BEIJING, Dec. 19 (Xinhua) -- It is time for predictions about the coming year, and you are bound to hear more than a few scary prophecies about an imminent economic hard landing in China, triggered by a debt crisis, a bursting property bubble, financial turmoil and more..
It is an easy game, and these China bears have been selling imaginary fears for their own fame and fortune for a long time.
At the start of the year, Chinese devaluation and capital outflows gave rise to market concerns about an upcoming financial crisis.
A well known billionaire investor said "a hard landing is practically unavoidable," while a foreign commercial bank expected China's GDP growth to nosedive to 3 percent this year, and a think tank put China's economy crashing as the main possible crisis with a far-reaching global impact in 2016.
They were all wrong, of course.
The doom-and-gloom scenarios created headlines but failed to emerge.
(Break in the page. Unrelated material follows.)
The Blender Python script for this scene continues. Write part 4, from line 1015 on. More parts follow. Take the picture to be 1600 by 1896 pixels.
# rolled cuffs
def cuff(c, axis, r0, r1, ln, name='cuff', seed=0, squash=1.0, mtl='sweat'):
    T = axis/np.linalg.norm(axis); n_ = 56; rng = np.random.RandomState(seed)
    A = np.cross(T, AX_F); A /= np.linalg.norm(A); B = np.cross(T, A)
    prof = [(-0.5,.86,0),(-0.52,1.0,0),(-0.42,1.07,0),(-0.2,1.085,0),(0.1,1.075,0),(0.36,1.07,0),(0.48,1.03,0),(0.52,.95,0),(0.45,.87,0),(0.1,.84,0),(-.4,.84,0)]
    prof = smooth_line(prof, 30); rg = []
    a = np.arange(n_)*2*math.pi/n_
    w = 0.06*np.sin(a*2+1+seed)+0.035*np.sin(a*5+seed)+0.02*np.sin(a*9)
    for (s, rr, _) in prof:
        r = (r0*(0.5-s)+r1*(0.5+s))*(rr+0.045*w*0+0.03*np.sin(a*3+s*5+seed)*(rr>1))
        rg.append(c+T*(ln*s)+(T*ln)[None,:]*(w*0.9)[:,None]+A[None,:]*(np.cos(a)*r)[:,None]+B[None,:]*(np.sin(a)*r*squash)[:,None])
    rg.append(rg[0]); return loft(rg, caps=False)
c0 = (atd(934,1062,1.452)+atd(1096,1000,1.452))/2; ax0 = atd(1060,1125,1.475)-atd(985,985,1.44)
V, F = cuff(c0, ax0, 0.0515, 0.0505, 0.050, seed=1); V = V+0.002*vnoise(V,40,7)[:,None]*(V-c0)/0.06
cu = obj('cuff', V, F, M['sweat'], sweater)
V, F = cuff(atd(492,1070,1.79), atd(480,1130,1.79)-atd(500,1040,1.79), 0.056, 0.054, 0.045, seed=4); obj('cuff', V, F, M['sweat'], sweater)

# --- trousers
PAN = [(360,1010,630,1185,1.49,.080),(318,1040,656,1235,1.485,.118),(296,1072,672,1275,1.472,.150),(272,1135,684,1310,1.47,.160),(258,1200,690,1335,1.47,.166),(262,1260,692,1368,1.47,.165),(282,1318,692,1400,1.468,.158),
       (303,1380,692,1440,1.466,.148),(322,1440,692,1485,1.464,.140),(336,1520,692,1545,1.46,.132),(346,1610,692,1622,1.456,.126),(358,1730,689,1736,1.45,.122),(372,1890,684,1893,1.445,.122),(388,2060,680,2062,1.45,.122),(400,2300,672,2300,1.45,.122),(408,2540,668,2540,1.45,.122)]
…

All the assumptions were false alarms. The country's growth rate this year appears set to hit about 6.7 percent -- beating almost all forecasters' expectations.
The current yuan depreciation due to the strengthening greenback has unsurprisingly given rise to a new round of bearish talk on the Chinese economy.
However, the chances of economic chaos are slim. Stability is high on the agenda for China's economic work next year as the tone of the recently concluded economic work conference suggested.
Of course, market worries about a Chinese economic slump are not groundless. Burdened with debt overhangs, excess capacity, a high-leveraged property market, zombie state-owned enterprises and struggling banks, China is prone to being portrayed as the next victim of a crisis.
Such fears are overblown and based on outdated rationale. China doubters believe there is good reason and related history for the crashing of the Chinese economy, but the world's second largest economy is just too complicated to predict, due to its unique political, social and financial conditions.
Challenges and crises are not the same. The country's successful steps to cool a red-hot property market and keep the yuan stable this year demonstrate that the government has the administrative and financial resources to address imbalances without a disorderly adjustment.
While China's challenges should not be taken lightly, it continues to make encouraging headway on structural adjustments in its real economy, evident from consumption contributing to more than two-thirds of overall growth, and rapid growth in the services sector.
Most importantly, a China imploding is good for no one. China's economic growth contributed to over 25 percent of the world's total GDP. A sharp slowdown in the Chinese economy will send huge tremors across an already-shaky global economy with troubled trade and financial markets. It will not just be a crisis for China, but a crisis for the whole world.
Turbulent markets are favored by speculators, but the odds of a Chinese economic hard landing are so tiny that China economy skeptics would do well to rethink their betting.